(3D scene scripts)
◇ ◇ ◇

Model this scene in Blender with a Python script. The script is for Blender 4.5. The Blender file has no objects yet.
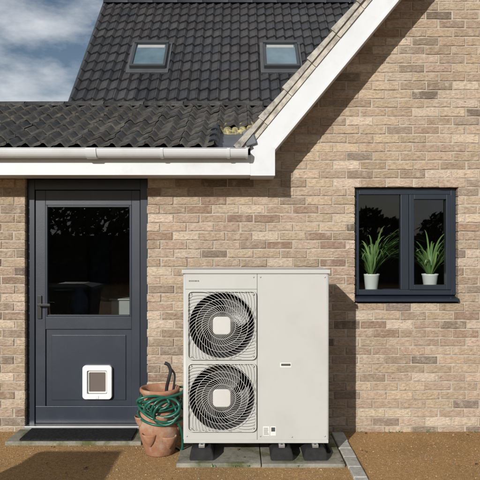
import bpy, bmesh, math, random
from mathutils import Vector, Matrix, Quaternion
random.seed(7)
R=random.random
def U(a,b): return a+(b-a)*random.random()
scene=bpy.context.scene
scene.view_settings.view_transform='Standard'
scene.view_settings.look='None'
scene.view_settings.exposure=0

# ------------------------------------------------------------------ materials
def newmat(name):
    m=bpy.data.materials.new(name); m.use_nodes=True
    nt=m.node_tree; b=nt.nodes['Principled BSDF']
    return m,nt,b
def noise(nt,scale,detail=3,rough=.6,vec=None,mapscale=None):
    tc=nt.nodes.new('ShaderNodeTexCoord')
    n=nt.nodes.new('ShaderNodeTexNoise'); n.inputs['Scale'].default_value=scale
    n.inputs['Detail'].default_value=detail; n.inputs['Roughness'].default_value=rough
    if mapscale:
        mp=nt.nodes.new('ShaderNodeMapping'); mp.inputs['Scale'].default_value=mapscale
        nt.links.new(tc.outputs['Object'],mp.inputs['Vector']); nt.links.new(mp.outputs['Vector'],n.inputs['Vector'])
    else: nt.links.new(tc.outputs['Object'],n.inputs['Vector'])
    return n
def ramp(nt,src,stops):
    r=nt.nodes.new('ShaderNodeValToRGB'); e=r.color_ramp.elements
    while len(e)<len(stops): e.new(.5)
    for i,(p,c) in enumerate(stops):
        e[i].position=p; e[i].color=(*c,1) if len(c)==3 else c
    nt.links.new(src,r.inputs['Fac']); return r
def mix(nt,mode,fac,a,b):
    m=nt.nodes.new('ShaderNodeMix'); m.data_type='RGBA'; m.blend_type=mode
    for sock,v in ((m.inputs[0],fac),(m.inputs[6],a),(m.inputs[7],b)):
        if hasattr(v,'is_output'): nt.links.new(v,sock)
        elif isinstance(v,(int,float)): sock.default_value=v
        else: sock.default_value=(*v,1)
    return m.outputs[2]
def bump(nt,b,src,strength,dist):
    bp=nt.nodes.new('ShaderNodeBump'); bp.inputs['Strength'].default_value=strength; bp.inputs['Distance'].default_value=dist
    nt.links.new(src,bp.inputs['Height'])
    nt.links.new(bp.outputs['Normal'],b.inputs['Normal']); return bp
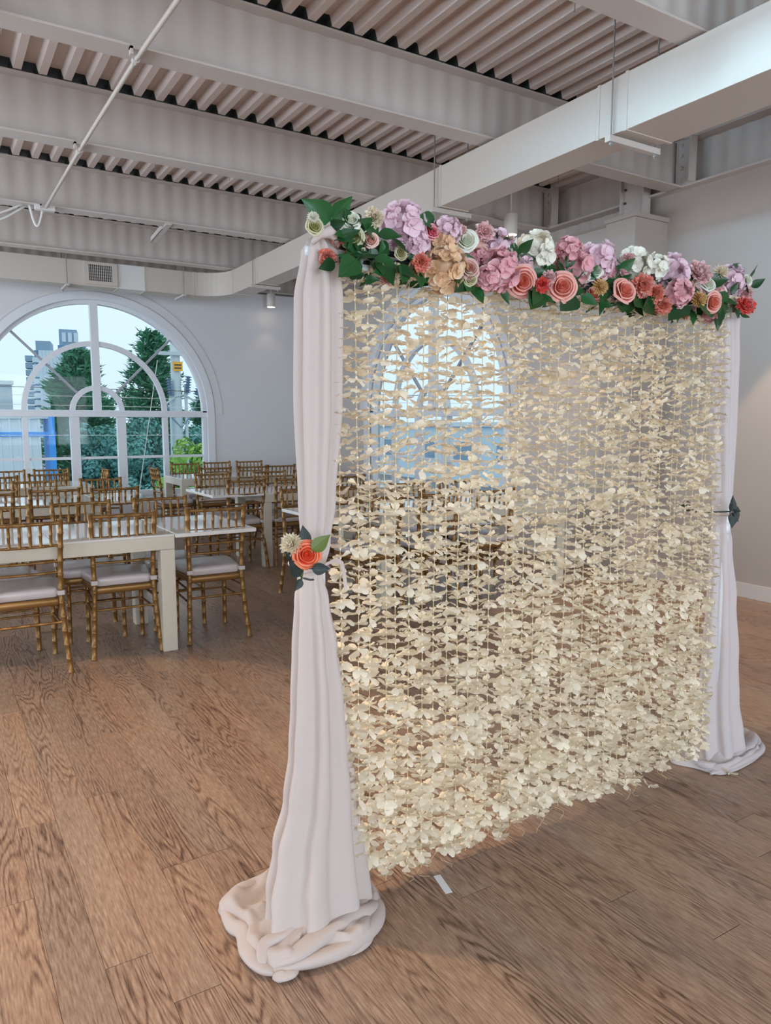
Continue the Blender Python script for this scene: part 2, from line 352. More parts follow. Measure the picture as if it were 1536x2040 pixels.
# unseen walls with plain window openings (behind and left of the camera)
def rect_wall(name, fm, u0, u1, z1, ops, zs, zt, th, m):
    b = MB(); us = [u0]+[x for o_ in ops for x in o_]+[u1]
    for i in range(len(us)-1):
        segs = [(0, z1)] if i % 2 == 0 else [(0, zs), (zt, z1)]
        for a, c in segs:
            vs = [fm(u, d, z) for u in (us[i], us[i+1]) for d in (0, th) for z in (a, c)]
            b.add(vs, [(0, 1, 3, 2), (4, 6, 7, 5), (0, 4, 5, 1), (2, 3, 7, 6), (0, 2, 6, 4), (1, 5, 7, 3)])
    w_ = tag(b.build(name, m), kind='structure')
    return w_
rect_wall('wall_left', lambda u, d, z: (XL-d, u, z), YB, 11.4, 3.12, [(-2.5, -.1), (1.4, 3.8), (5.2, 7.6), (8.3, 10.7)], .7, 3.1, .2, M['wall'])  # last two openings added to go with the table fill lights
rect_wall('wall_front', lambda u, d, z: (u, YB-d, z), XL, 6.0, 3.98, [(-2.0, .8), (2.0, 4.8)], .7, 3.1, .2, M['wall'])

tag(MB().box(XL-.2, XL, YB, .8, 3.12, 3.98).box(XL-.2, XL, 3.3, 11.4, 3.12, 3.98).box(XL-.2, XL, .8, 3.3, 3.12, 3.16).box(XL-.2, XL, .8, 3.3, 3.70, 3.98).build('wall_left_upper', M['wall']), kind='structure')
w7 = MB().box(XL-.12, XL-.05, .8, 3.3, 3.16, 3.20).box(XL-.12, XL-.05, .8, 3.3, 3.66, 3.70).box(XL-.12, XL-.05, 2.03, 2.07, 3.2, 3.66).build('window_7', M['trim']); tag(w7, kind='structure')  # unseen high window added to go with the duct fill light
MB().box(XL-.10, XL-.096, .8, 3.3, 3.20, 3.66).build('pane', M['pane'], w7)
# ---- windows
def ring(fm, cu, cz, r0, r1, d0, d1, a0=0, a1=PI, n=48):
    b = MB(); A = [a0+(a1-a0)*i/n for i in range(n+1)]
    L = [[fm(cu-r*math.cos(a), d, cz+r*math.sin(a)) for a in A] for r, d in ((r0, d0), (r1, d0), (r1, d1), (r0, d1), (r0, d0))]
    return b.grid(L)
def bar(fm, ua, ub, za, zb, d0, d1):
    b = MB(); vs = [fm(u, d, z) for u in (ua, ub) for d in (d0, d1) for z in (za, zb)]
    return b.add(vs, [(0, 1, 3, 2), (4, 6, 7, 5), (0, 4, 5, 1), (2, 3, 7, 6), (0, 2, 6, 4), (1, 5, 7, 3)])
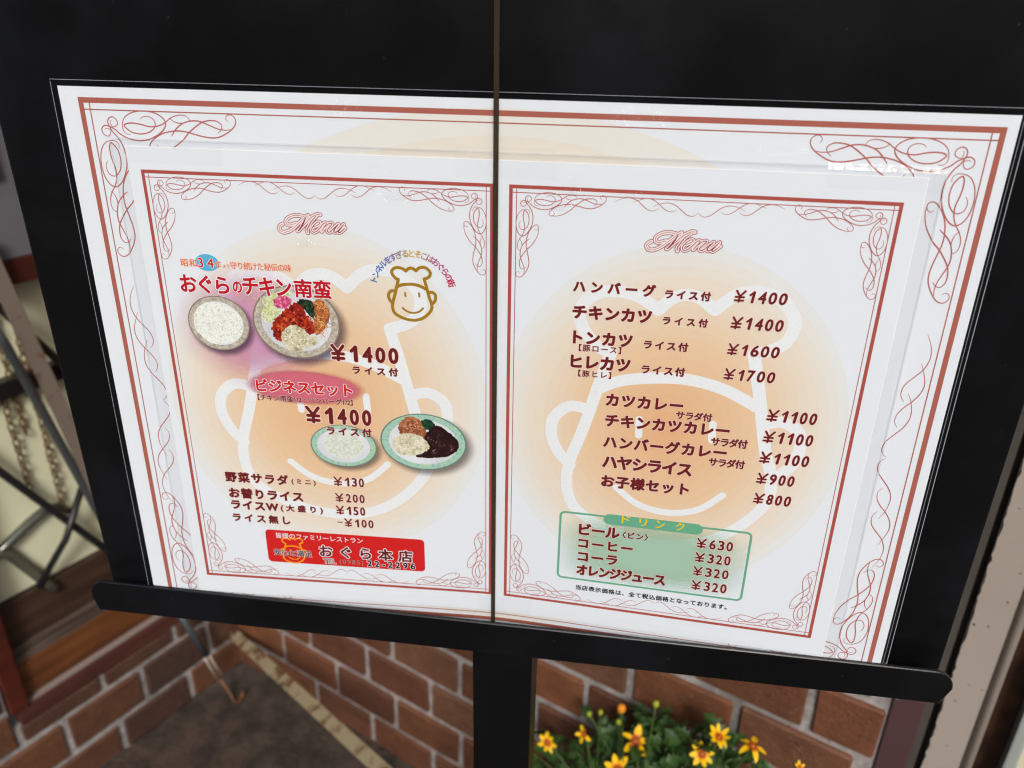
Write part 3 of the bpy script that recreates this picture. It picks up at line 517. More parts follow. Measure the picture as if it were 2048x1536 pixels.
# ================================================================== menu stand
t = thing('menu_stand', B(3, -992.4, -20, False), 'black satin menu display stand with a rounded front ledge and a square post', 'menu stand')
m = Mesh(); m.box(lambda x, y, z: B(x, y, z, False), (-244.5, -262, -19), (248.0, 265, 0), bev=1.2); m.build('back_panel', black, t)
def lip():
    m = Mesh(); x0, x1, y0, y1, r = -249.5, 250.5, -268.2, -245.8, 11; out = [(x0 + 2.5, y0), (x1 - 4.5, y0)]
    for k in range(9): a = math.radians(90 * k / 8); out.append((x1 - r + r * math.cos(a), y1 - r + r * math.sin(a)))
    for k in range(9): a = math.radians(90 + 90 * k / 8); out.append((x0 + r + r * math.cos(a), y1 - r + r * math.sin(a)))
    n = len(out); e = .5
    cx_, cy_ = (x0 + x1) / 2, (y0 + y1) / 2; sh = lambda p: (p[0] - math.copysign(e, p[0] - cx_), p[1] - math.copysign(e, p[1] - cy_))
    rings = [[B(p[0], p[1], 12, False) for p in out], [B(p[0], p[1], 13.6, False) for p in out], [B(*sh(p), 14.1, False) for p in out]]
    vs = sum(rings, []); fs = [tuple(range(n))[::-1], tuple(2 * n + i for i in range(n))]
    for r_ in range(2):
        for i in range(n): fs.append((r_ * n + i, r_ * n + (i + 1) % n, (r_ + 1) * n + (i + 1) % n, (r_ + 1) * n + i))
    m.add(vs, fs); return m
lg = lip().build('ledge', black, t)
m = Mesh(); m.box(lambda x, y, z: B(x, y, z, False), (-247, -268, 0.2), (246, -266, 11.9)); m.build('shelf', black, lg)
m = Mesh(); m.box(lambda x, y, z: B(x, y, z, False), (-15.4, -985, -39), (21.2, -268.6, 0), bev=.8); m.build('post', black, t)
m = Mesh(); m.box(lambda x, y, z: B(x, y, z, False), (-170, -992.2, -190), (176, -985.2, 150), bev=2); m.build('base_plate', black, t)

# ================================================================== printed menus
def sheet(M, x0, x1, y0, y1, z, nx=70, ny=36, mi=0, r=0):
    vs = []; fs = []
    for i in range(nx + 1):
        x = x0 + (x1 - x0) * i / nx; d = min(x - x0, x1 - x); c = (r - math.sqrt(max(0, r * r - (r - d) ** 2))) if r and d < r else 0
        for j in range(ny + 1): vs.append(B(x, y0 + c + (y1 - y0 - 2 * c) * j / ny, z))
    for i in range(nx):
        for j in range(ny): k = i * (ny + 1) + j; fs.append((k, k + ny + 1, k + ny + 2, k + 1))
    M.add(vs, fs, mi)
def stripe(M, x0, x1, y0, y1, z, mi=0):
    sheet(M, x0, x1, y0, y1, z, max(1, int((x1 - x0) / 5)), max(1, int((y1 - y0) / 5)), mi)
def frame(M, x0, x1, y0, y1, w1, gap, w2, z):
    """thick outer line and a thin inner line that crosses at the corners"""
    stripe(M, x0, x1, y1 - w1, y1, z); stripe(M, x0, x1, y0, y0 + w1, z); stripe(M, x0, x0 + w1, y0 + w1, y1 - w1, z); stripe(M, x1 - w1, x1, y0 + w1, y1 - w1, z)
    a = w1 + gap
    stripe(M, x0 + w1, x1 - w1, y1 - a - w2, y1 - a, z + .01, 1); stripe(M, x0 + w1, x1 - w1, y0 + a, y0 + a + w2, z + .01, 1)
    stripe(M, x0 + a, x0 + a + w2, y0 + w1, y1 - w1, z + .03, 1); stripe(M, x1 - a - w2, x1 - a, y0 + w1, y1 - w1, z + .03, 1)
def ornament(M, cx, cy, sx, sy, k, z, wid):
    zz = z
    for arm in (0, 1):
        for s in D['orn']:
            pts = spline(s, 6)
            if arm: pts = [(v + 1.0 , u - 1.2) for u, v in pts]
            pts = [(cx + sx * u * k, cy - sy * v * k) for u, v in pts]
            ribbon(M, pts, lambda q: wid * (.35 + .65 * math.sin(math.pi * min(1, max(0, q))) ** .7), zz, 0, .012); zz += .012
def waves(M, cx, cy, vert, k, z, sgn, wid, voff):
    zz = z
    for mir in (1, -1):
        for s in D['wave']:
            pts = [((mir * u) * k, voff + (v - 5) * k * (1 if not vert else 1)) for u, v in spline(s, 6)]
            if vert: pts = [(cx + sgn * v, cy + u) for u, v in pts]
            else: pts = [(cx + u, cy - sgn * v) for u, v in pts]
            ribbon(M, pts, lambda q: wid * (.3 + .7 * math.sin(math.pi * q) ** .8), zz, 0, .012); zz += .012
white = lambda r, g_, b: lin(r, g_, b)
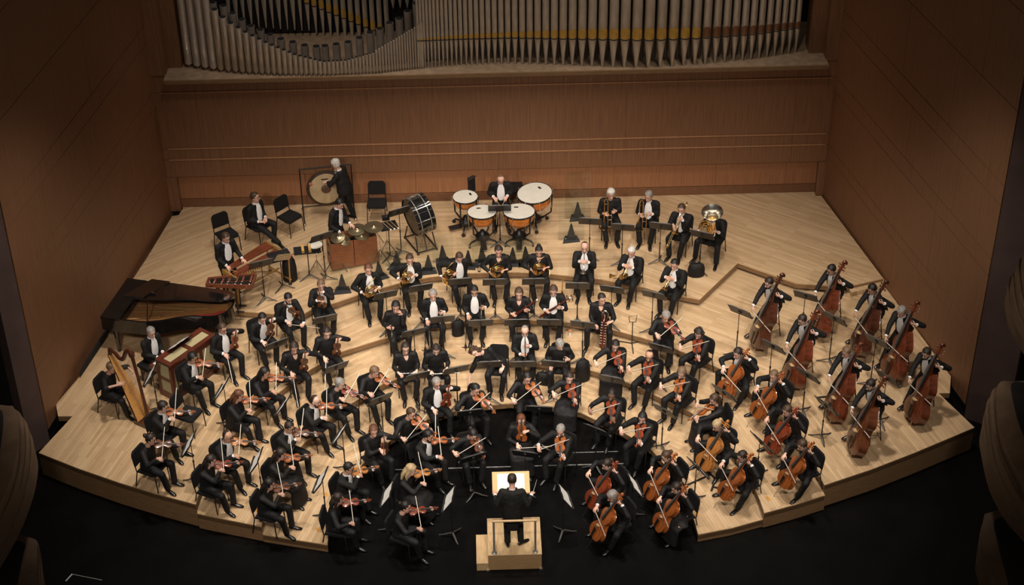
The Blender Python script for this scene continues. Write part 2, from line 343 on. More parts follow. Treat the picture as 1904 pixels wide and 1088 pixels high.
# proscenium faces and the dark house beyond
def face(name, pts, m_, th=.2):
    a, b_ = V(pts[0]), V(pts[1]); t = (b_-a).normalized(); nn = V((t.y, -t.x, 0)); nn = -nn if nn.y < 0 else nn
    s = MB(); z0, z1 = pts[2], pts[3]
    s.prism([(a.x, a.y), (b_.x, b_.y), (b_.x+nn.x*th, b_.y+nn.y*th), (a.x+nn.x*th, a.y+nn.y*th)], z0, z1); return struct(s, name, m_, smooth=False)
face('wall_left_front', ((-9.80, 3.93), (-10.12, 3.55), 0, 12), PROSC, .5); face('wall_right_front', ((9.84, 3.93), (10.60, 3.45), 0, 12), PROSC, .5)
face('wall_left_house', ((-10.14, 3.75), (-24, 2.5), -1, 14), VOID); face('wall_right_house', ((10.62, 3.6), (24, 2.5), -1, 14), VOID)
# a black block added to stand for the dark gap between floor and left wall
for px in (((204, 612), (160, 682), (149, 703), (201, 625)), ):
    s = MB(); s.prism(xy([at(x, y, .6) for x, y in px]), .45, .75); struct(s, 'dark_gap_block', VOID, smooth=False)
# white line and round covers of the lift in the black floor; marks
WLINE = mat('worn_white_line', (.20, .20, .20), .6, var=.5, scale=14)
s = MB(); s.box((.05, 2.75, .001), (4.9, .03, .004)); s.box((1.75, 3.14, .001), (1.1, .018, .004)); struct(s, 'floor_line', WLINE, smooth=False)
s = MB(); q0 = at(122, 1081, 0); q1 = at(134, 1068, 0); s.tube([q0+V((0, 0, .003)), q1+V((0, 0, .003))], .014, 4); s.tube([q1+V((0, 0, .003)), at(190, 1079, 0)+V((0, 0, .003))], .005, 4); struct(s, 'floor_mark', mat('white_tape', (.6, .6, .6), .6), smooth=False)
# ------------------------------------------------------------------ boxes of the house, stepped wooden fronts
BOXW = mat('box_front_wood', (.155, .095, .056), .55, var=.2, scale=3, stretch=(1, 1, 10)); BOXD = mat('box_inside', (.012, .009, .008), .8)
def pbox(label, bands, ztop, dz, inner, out, rim=True):
    root = empty('balcony_box', label, 'balcony')
    for i, pl in enumerate(bands):
        z = ztop-i*dz; s = MB(); poly = xy(spline([at(x, y, z) for x, y in pl], 5))+[(at(*p, z).x, at(*p, z).y) for p in out]
        s.prism(poly, z-dz*1.0, z); s.build('front_board', BOXW, root, smooth=False)
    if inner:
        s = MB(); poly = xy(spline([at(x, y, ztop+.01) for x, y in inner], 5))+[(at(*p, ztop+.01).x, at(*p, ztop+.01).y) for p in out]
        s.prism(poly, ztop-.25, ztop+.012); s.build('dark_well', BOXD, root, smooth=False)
    root.location = (0, 0, 0); return root
K = lambda l, sx, ox, oy: [(ox+x/sx, oy+y/sx) for x, y in l]
LB = [K(b, 2.323, 0, 620) for b in ([(40, 313), (58, 318), (78, 375), (78, 470), (52, 610), (-10, 760)], [(50, 318), (92, 352), (104, 430), (94, 540), (60, 680), (-10, 830)], [(80, 340), (120, 398), (124, 490), (108, 600), (70, 720), (-10, 880)], [(100, 370), (140, 452), (142, 530), (122, 650), (72, 790), (-10, 925)], [(120, 420), (153, 508), (150, 590), (126, 690), (70, 830), (-10, 970)])]
pbox('curved stepped wooden box front, upper one at the left edge', LB, 4.4, .24, K([(-10, 330), (8, 335), (14, 380), (5, 470), (-10, 560)], 2.323, 0, 620), [(-120, 1000), (-120, 740)])
LB2 = [K(b, 2.323, 0, 620) for b in ([(30, 872), (50, 868), (152, 890), (160, 935), (160, 1010), (165, 1100)], [(60, 872), (158, 900), (168, 960), (172, 1030), (176, 1100)], [(80, 880), (160, 910), (178, 1000), (184, 1040), (188, 1100)])]
lowl = pbox('lower wooden box front at the left edge with a dark seating well', LB2, 2.2, .24, K([(20, 890), (104, 905), (98, 960), (85, 1030), (72, 1100)], 2.323, 0, 620), [(-60, 1120), (-40, 1000)])
RK = lambda b: K(b, 1.678, 1600, 440)
RB = [RK(b) for b in ([(470, 452), (440, 452), (424, 480), (428, 560), (450, 650), (520, 790)], [(440, 462), (408, 486), (406, 560), (428, 670), (470, 770), (520, 850)], [(425, 480), (394, 517), (396, 590), (416, 690), (460, 800), (520, 885)], [(415, 500), (385, 555), (388, 630), (412, 730), (460, 830), (520, 905)], [(410, 530), (378, 594), (384, 660), (408, 760), (455, 850), (520, 925)])]
pbox('curved stepped wooden box front in the middle of the right edge', RB, 4.4, .24, RK([(520, 456), (472, 458), (478, 520), (500, 600), (530, 660)]), [(2050, 1000), (2050, 700)])
RB2 = [RK(b) for b in ([(480, 838), (400, 862), (386, 872), (378, 930), (385, 1000), (420, 1110)], [(420, 862), (386, 885), (371, 940), (374, 1010), (400, 1110)], [(400, 880), (378, 905), (364, 1000), (368, 1030), (392, 1110)])]
lowr = pbox('lower wooden box front at the right edge with a dark seating well', RB2, 2.2, .24, RK([(490, 866), (420, 885), (425, 940), (445, 1020), (470, 1110)]), [(1960, 1120), (1940, 960)])
RB3 = [RK(b) for b in ([(530, 20), (510, 38), (505, 90), (515, 160), (540, 220)], [(520, 50), (488, 82), (488, 130), (500, 200), (540, 290)], [(510, 80), (474, 122), (474, 170), (490, 240), (540, 330)], [(500, 110), (466, 128), (462, 175), (478, 250), (540, 350)], [(490, 140), (457, 166), (462, 220), (480, 275), (540, 370)])]
pbox('topmost stepped wooden box front at the right edge', RB3, 7.2, .24, None, [(2050, 700), (2050, 440)])
# ------------------------------------------------------------------ organ
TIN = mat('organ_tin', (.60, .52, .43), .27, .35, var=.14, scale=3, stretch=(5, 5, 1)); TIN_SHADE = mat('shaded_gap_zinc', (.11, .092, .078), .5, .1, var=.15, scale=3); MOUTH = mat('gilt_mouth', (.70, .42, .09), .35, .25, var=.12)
MOUTHD = mat('copper_mouth', (.26, .12, .055), .45, .3)
organ = empty('pipe_organ', 'tall pipe organ of tin and zinc pipes above the back wall', 'organ')
pm = {}
def pipe(x, y, r, zf, zm, ztop, m_=TIN, mouth=None, foot=True, cap=False):
    s = MB(); f = .25 if foot else 1
    prof = [(r*f*.9, zf), (r*f, zf+.02), (r, zm), (r, ztop)]
    n = 12 if r > .03 else 8
    s.lathe(prof, n); o = s.build('pipe', m_, organ); o.location = (x, y, 0)
    if cap:
        h = MB(); h.lathe([(r*.9, ztop+.004), (r*.9, ztop+.006)], n); h.build('pipe_opening', VOID, o)
    if mouth:
        mm, hh = mouth; h = MB(); w = []
        for i in range(5): w.append((-1+i*.5)*1.15)
        vs = []; fs = []
        for i, a in enumerate(w):
            for z, k in ((zm+.02, 1.03), (zm+hh*.72, 1.03), (zm+hh*(1-.28*abs(w[i]/1.15)**2), 1.03)): vs.append((r*k*math.sin(a), -r*k*math.cos(a), z))
        for i in range(4):
            for j in range(2): fs.append((i*3+j, i*3+3+j, i*3+4+j, i*3+1+j))
        h.add(vs, fs); lip = [(r*1.04*math.sin(a), -r*1.04*math.cos(a)) for a in w]
        h.build('mouth', mm, o)
        h = MB(); h.tube([(p[0], p[1], zm-.004) for p in lip], .012, 4); h.build('mouth_slot', VOID, o)
    return o
# right and middle field: row of pipes with gilt mouths, wider towards the right middle, feet on the shelf
def prof_x(px, Y, z): return at(px, 60, z)
def lerp_tab(tab, x):
    for (a, b), (c, d) in zip(tab, tab[1:]):
        if x <= c: return b+(d-b)*(x-a)/(c-a)
    return tab[-1][1]
FOOT = [(340, 121), (352, 123), (400, 131), (450, 136), (520, 140), (600, 141), (700, 137), (780, 128), (850, 122), (952, 118), (1080, 122), (1200, 126), (1300, 120), (1402, 110), (1482, 97), (1500, 94)]
SPC = [(780, 5.5), (850, 9), (920, 12), (1000, 15), (1080, 18.5), (1180, 22.5), (1240, 22), (1320, 18), (1400, 15), (1480, 12)]
MB_ = [(780, 76), (860, 73), (952, 71), (1100, 74), (1202, 76), (1300, 72), (1402, 64), (1482, 52)]; MT_ = [(780, 72), (860, 64), (952, 59), (1100, 53), (1202, 52), (1300, 50), (1402, 47), (1482, 40)]
px = 780.0
while px < 1484:
    p = at(px, lerp_tab(FOOT, px), 4.63); sp = lerp_tab(SPC, px); r = sp*.385/73; zm = atY(px, lerp_tab(MB_, px), p.y-r).z; zt = atY(px, lerp_tab(MT_, px), p.y-r).z
    pipe(p.x, p.y, r, 4.63, zm, 9.5, TIN, (MOUTH if px < 1310 else MOUTHD, max(.05, zt-zm)))
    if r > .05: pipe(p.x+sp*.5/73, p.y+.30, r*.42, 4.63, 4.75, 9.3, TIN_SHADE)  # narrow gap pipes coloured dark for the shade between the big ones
    px += sp
# left field: a bay of slender pipes whose tops dip in a curve, with wide zinc pipes in an arc behind them
dip = [(352, -60), (390, 10), (420, 38), (460, 62), (500, 82), (550, 102), (600, 114), (640, 112), (690, 98), (730, 74), (770, 48), (800, 24), (830, -2), (850, -30)]
def dip_y(x):
    for (a, b), (c, d) in zip(dip, dip[1:]):
        if a <= x <= c: return b+(d-b)*(x-a)/(c-a)
    return -60
px = 352.0
while px < 790:
    t = (px-352)/438; r = .078*(1-t)**1.3+.020
    p = at(px, lerp_tab(FOOT, px), 4.63); yy = p.y; X = p.x; fy = lerp_tab(FOOT, px); xt = px-.125*(fy-dip_y(px)); xt = px-.125*(fy-dip_y(xt)); zt = atY(xt, dip_y(xt), yy).z
    pipe(X, yy, r, 4.63, 4.72, min(9.5, max(4.9, zt)), TIN, cap=r > .03)
    px += (r*2.0+.020)*73
arc = [(372, -10), (395, 6), (415, 12), (432, 26), (449, 38), (466, 50), (484, 57), (502, 66), (522, 74), (544, 80), (566, 86), (588, 88), (604, 87), (625, 84), (647, 80), (668, 72), (688, 62), (706, 55), (724, 44), (742, 36), (758, 22), (774, 8), (790, -6), (806, -20), (822, -34)]
for k, (x, y) in enumerate(arc):
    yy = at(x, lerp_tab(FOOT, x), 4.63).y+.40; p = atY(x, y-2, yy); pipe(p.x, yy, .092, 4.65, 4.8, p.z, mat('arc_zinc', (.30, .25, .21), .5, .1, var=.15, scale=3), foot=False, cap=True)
for k in range(30):                           # back rank: slender tapering pipes, gilt mouths on those to the right of the middle
    x = 430+k*13.2; yy = 13.30; p = atY(x, 60, yy); mz = None
    if 11 <= k <= 22:
        zz = atY(x, -8+(k-11)*5.6+12, yy).z; pipe(p.x, yy, .062, zz-.75, zz, 9.3, TIN, (MOUTH, .26))
    else: pipe(p.x, yy, .05+.012*(k % 2), 5.0-.02*k if k < 11 else 5.35, 5.6, 9.3, TIN)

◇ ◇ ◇

BRIEF:
From the records above, how many lines include the word "pixels"? Only the number is wanted.

CORRECT RESPONSE:
3